St. Lawrence University

Festival of Science 2003

Tsahai Nona Mramba   '04

"Aggregating Nodes in Social Networks:
Finding Cliques in two St. Lawrence University 
Social Networks"
Faculty Advisor: Dr. Brian C. Ladd, Mathematics, Computer Science and Statistics Dept.

    This study examined the structure of subgroups within the social network of the St. Lawrence University senior class of 2002 as well as the members of the science faculty and staff. Data was collected last year by Aleksandra Portnova, which depicted the social relationships between seniors. She carried out a survey where she asked 385 seniors to indicate other seniors whom they knew and had spoken to during the Spring 2002 semester. She collected data from 271 students, which was stored as an adjacency matrix.
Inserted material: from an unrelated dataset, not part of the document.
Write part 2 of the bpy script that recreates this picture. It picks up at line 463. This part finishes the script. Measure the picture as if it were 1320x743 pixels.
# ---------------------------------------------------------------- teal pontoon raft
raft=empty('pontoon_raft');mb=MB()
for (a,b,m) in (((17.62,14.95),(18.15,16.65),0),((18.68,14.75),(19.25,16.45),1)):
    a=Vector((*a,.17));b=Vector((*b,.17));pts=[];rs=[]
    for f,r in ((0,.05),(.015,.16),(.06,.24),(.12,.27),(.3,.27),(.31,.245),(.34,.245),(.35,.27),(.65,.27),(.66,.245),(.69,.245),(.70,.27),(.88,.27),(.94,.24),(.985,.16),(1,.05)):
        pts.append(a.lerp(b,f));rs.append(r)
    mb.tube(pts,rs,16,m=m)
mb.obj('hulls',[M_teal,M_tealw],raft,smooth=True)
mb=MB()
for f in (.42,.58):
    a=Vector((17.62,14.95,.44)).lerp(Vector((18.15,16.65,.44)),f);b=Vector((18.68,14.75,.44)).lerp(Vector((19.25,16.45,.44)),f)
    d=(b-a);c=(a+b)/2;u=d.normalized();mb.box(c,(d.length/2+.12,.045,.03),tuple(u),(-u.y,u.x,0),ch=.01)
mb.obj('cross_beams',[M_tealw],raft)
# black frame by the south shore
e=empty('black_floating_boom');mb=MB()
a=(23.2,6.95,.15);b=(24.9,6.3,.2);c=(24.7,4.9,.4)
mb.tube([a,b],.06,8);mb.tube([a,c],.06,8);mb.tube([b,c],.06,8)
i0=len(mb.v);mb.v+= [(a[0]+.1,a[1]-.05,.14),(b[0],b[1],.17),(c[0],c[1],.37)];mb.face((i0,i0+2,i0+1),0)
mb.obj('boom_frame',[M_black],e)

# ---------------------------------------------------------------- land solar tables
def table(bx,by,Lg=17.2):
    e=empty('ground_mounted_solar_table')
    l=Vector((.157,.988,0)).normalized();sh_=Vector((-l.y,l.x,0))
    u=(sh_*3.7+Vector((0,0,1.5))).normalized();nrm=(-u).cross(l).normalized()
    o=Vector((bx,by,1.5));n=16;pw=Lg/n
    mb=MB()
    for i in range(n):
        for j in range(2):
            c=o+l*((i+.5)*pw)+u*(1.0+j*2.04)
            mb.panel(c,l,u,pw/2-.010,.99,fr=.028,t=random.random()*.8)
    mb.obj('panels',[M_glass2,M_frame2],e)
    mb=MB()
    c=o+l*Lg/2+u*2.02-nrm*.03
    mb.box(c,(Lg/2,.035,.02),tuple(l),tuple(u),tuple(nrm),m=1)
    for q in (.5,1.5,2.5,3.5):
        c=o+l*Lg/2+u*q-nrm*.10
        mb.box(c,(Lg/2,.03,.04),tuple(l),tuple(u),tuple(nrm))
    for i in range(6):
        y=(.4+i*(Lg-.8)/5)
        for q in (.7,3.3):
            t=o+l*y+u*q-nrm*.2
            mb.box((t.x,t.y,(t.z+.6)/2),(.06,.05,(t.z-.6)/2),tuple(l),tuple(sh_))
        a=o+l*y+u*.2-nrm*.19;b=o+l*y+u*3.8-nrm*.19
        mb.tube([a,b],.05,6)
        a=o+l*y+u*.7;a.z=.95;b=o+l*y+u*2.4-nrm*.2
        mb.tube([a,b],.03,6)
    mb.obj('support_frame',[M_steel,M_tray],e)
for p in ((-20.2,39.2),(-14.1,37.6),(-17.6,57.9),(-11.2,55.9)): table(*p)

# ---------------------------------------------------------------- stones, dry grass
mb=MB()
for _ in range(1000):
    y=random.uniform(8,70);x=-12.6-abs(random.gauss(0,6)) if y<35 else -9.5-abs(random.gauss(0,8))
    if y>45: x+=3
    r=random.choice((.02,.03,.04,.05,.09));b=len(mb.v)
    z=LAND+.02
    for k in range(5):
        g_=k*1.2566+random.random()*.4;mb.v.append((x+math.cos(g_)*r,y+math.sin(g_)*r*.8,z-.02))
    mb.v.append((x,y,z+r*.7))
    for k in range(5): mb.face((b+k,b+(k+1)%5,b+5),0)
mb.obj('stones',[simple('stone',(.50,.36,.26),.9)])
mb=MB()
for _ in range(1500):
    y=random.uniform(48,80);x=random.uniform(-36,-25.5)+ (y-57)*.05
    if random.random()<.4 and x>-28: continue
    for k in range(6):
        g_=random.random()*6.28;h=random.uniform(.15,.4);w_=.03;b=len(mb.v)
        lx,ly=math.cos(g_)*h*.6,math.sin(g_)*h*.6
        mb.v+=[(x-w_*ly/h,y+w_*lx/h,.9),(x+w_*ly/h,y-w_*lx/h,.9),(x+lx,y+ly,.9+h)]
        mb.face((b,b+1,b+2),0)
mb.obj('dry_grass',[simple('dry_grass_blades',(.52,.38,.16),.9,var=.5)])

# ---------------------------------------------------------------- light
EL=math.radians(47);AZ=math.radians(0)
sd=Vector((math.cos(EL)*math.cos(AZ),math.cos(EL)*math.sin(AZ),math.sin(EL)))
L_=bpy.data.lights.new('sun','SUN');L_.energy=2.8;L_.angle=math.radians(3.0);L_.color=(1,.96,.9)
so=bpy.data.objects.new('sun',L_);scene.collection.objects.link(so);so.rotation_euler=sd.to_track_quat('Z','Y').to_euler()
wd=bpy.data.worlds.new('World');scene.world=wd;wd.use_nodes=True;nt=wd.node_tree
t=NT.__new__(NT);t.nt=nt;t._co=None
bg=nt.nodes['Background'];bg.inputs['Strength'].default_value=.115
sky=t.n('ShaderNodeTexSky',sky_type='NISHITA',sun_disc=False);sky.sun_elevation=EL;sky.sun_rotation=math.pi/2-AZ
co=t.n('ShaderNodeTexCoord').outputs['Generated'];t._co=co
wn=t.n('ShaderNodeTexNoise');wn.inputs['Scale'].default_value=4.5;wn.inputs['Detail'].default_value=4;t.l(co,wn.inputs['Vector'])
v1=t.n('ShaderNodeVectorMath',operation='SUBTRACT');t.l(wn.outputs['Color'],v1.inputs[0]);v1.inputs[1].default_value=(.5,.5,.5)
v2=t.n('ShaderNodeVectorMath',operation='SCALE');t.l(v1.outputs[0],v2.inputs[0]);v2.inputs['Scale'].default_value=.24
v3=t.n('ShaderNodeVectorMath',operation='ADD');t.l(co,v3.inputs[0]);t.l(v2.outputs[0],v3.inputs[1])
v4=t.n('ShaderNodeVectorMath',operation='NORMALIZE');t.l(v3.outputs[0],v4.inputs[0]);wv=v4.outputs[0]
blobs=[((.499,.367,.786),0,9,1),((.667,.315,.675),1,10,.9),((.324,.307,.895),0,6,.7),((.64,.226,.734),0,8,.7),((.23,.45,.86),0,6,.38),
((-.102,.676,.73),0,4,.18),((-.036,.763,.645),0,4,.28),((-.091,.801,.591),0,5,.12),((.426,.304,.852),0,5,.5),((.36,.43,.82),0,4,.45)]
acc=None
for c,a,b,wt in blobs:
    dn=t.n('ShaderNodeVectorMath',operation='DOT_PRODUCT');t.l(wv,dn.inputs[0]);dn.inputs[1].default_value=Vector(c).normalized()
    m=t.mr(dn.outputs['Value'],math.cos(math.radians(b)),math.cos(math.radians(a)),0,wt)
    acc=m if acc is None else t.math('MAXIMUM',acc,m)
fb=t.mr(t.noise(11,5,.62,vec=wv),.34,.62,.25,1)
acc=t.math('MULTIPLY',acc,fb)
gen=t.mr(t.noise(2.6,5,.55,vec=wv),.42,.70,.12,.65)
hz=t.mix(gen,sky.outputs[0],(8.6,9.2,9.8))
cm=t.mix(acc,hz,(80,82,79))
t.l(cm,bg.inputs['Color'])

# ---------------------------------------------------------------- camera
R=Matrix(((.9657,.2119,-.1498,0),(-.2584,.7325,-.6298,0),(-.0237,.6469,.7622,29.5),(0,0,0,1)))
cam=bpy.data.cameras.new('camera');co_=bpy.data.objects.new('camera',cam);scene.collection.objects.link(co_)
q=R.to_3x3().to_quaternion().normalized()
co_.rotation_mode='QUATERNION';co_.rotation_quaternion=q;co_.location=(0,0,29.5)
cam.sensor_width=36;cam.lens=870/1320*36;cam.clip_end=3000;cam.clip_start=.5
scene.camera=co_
Aleks was interested in including as many members of the senior class as possible so she considered any mention of one student by another as a mutual acquaintance; in an effort to clean the data and make the data set size more manageable, I reinterpreted the raw data so that a mutual acquaintance required both students to mention each other. The final “two-way" data set was 70.4% of the original. Cliques in this graph were then found using the Bron and Kerbosch algorithm, which reported 30,215 cliques, many of which were overlapping. This algorithm was originally implemented in Algol 60; I wrote a similar algorithm in C++ programming language and will compare the results of running both algorithms. These results show that although the senior class of 2002 was very well connected (according to Aleksandra’s study), the number of cliques was less than expected – probably because of the conversion to two-way data. A similar study was performed on the science faculty and staff data set.